Nvidia will bring to the market two new graphics boards based on their next-generation 'G80' GPU by the middle of November. To be launched are the GeForce 8800 GTX (which will contain a G80 running at 575MHz and connected over a 384-bit bus to 768MB of GDDR 3 clocked to 900MHz) and the GeForce 8800 GTS (which has 96 shaders, clocked to 1200MHz, it's said. The rest of the core runs at 500MHz, the memory at 900MHz.)

Both cards will fully support DX10, as well as SM4 and HDCP crypto-ROM, it has been revealed. Dual-slot cooling set-ups will be featured.

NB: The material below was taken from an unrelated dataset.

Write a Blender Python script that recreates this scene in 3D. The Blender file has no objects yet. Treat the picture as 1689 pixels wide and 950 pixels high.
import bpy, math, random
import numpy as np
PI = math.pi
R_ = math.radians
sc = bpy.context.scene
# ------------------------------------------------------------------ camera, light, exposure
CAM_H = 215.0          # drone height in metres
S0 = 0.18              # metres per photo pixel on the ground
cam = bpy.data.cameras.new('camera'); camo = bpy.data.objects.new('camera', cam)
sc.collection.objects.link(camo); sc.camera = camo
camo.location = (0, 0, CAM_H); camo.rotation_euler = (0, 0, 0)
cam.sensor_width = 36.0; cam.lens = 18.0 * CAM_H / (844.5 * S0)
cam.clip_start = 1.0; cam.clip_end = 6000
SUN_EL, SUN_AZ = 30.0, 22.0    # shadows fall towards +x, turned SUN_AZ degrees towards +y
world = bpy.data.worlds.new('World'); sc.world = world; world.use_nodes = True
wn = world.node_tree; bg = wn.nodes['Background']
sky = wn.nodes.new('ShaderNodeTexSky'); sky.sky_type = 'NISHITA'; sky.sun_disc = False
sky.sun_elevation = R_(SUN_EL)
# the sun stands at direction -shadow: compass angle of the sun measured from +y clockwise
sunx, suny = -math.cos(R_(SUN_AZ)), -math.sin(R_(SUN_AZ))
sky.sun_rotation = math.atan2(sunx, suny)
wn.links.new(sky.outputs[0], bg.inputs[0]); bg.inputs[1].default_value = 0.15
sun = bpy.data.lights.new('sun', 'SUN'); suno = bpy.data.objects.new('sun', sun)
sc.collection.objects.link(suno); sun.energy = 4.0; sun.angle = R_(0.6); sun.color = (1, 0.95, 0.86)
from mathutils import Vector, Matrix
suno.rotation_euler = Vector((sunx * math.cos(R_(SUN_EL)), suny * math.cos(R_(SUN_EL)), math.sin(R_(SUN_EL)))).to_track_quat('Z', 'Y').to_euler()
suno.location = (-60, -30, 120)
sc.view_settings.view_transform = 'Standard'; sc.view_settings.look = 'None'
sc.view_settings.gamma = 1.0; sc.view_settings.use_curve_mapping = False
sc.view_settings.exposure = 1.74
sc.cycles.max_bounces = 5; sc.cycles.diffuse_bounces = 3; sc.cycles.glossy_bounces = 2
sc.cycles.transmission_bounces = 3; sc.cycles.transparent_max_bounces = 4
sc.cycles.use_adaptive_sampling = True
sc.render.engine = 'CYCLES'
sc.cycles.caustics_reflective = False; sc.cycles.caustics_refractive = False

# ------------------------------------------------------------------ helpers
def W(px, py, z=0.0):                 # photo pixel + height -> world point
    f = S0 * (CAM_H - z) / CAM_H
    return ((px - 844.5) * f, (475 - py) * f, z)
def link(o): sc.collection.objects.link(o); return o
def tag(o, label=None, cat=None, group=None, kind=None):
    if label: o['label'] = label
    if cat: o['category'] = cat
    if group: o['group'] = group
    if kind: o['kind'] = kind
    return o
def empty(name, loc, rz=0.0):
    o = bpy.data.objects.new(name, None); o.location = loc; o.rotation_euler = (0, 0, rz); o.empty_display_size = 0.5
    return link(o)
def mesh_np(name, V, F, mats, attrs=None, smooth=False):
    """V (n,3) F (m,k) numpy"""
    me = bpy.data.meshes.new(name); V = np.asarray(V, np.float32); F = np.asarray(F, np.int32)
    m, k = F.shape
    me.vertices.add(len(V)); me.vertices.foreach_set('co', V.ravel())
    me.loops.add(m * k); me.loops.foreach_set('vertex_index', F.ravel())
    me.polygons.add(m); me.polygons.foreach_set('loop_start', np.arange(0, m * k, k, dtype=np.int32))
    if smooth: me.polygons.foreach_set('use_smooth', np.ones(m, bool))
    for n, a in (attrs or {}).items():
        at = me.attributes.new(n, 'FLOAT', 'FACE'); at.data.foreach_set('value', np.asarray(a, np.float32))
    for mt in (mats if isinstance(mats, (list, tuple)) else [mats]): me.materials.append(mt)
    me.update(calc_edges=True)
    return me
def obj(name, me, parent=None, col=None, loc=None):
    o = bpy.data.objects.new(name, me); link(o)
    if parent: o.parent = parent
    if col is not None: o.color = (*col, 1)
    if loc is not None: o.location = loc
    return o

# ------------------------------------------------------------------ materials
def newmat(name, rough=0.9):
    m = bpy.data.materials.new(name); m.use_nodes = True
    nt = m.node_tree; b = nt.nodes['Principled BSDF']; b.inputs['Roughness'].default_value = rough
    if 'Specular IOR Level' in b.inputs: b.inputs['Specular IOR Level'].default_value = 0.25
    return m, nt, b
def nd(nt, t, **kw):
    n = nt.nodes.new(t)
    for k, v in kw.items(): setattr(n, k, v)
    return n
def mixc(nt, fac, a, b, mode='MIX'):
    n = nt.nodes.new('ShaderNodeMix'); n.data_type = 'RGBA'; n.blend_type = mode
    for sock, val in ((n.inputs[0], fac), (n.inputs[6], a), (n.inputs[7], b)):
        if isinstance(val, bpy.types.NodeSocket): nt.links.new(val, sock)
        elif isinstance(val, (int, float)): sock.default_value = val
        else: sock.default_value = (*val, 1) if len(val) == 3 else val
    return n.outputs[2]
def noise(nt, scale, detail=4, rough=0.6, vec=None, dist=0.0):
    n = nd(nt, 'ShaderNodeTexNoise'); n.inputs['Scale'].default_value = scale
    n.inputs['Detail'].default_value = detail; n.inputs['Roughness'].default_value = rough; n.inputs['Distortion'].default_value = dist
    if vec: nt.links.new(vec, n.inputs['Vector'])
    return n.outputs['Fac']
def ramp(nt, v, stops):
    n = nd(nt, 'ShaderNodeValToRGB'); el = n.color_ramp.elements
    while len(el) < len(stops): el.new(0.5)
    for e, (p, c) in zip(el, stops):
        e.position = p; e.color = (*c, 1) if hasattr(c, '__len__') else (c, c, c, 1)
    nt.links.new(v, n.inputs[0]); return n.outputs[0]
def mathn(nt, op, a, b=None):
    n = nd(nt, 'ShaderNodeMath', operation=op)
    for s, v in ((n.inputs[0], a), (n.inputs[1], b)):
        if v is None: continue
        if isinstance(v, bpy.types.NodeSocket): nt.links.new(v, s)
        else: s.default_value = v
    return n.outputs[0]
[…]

The boards use dual-slot designs, and have minimum power requirements of 450W for the GTX and 400W for the GTS in single-card configurations.

The G80 is touted as Nvidia's first GPU with a unified shader architecture. Depending on the requirements of the application being used, each processing unit can handle either pixel colour or geometry data. Each shader is clocked independently.

Nvidia is expected to announce the world's first DirectX 10-compliant graphics chip, the GeForce 8800 (codenamed G80), in the middle of November, graphics card makers revealed. However, despite the advantage of early launch, demand for the new graphics processing unit (GPU) will depend on penetration rate of the new Windows Vista OS and availability of new PC games supporting DirectX 10, the makers indicated.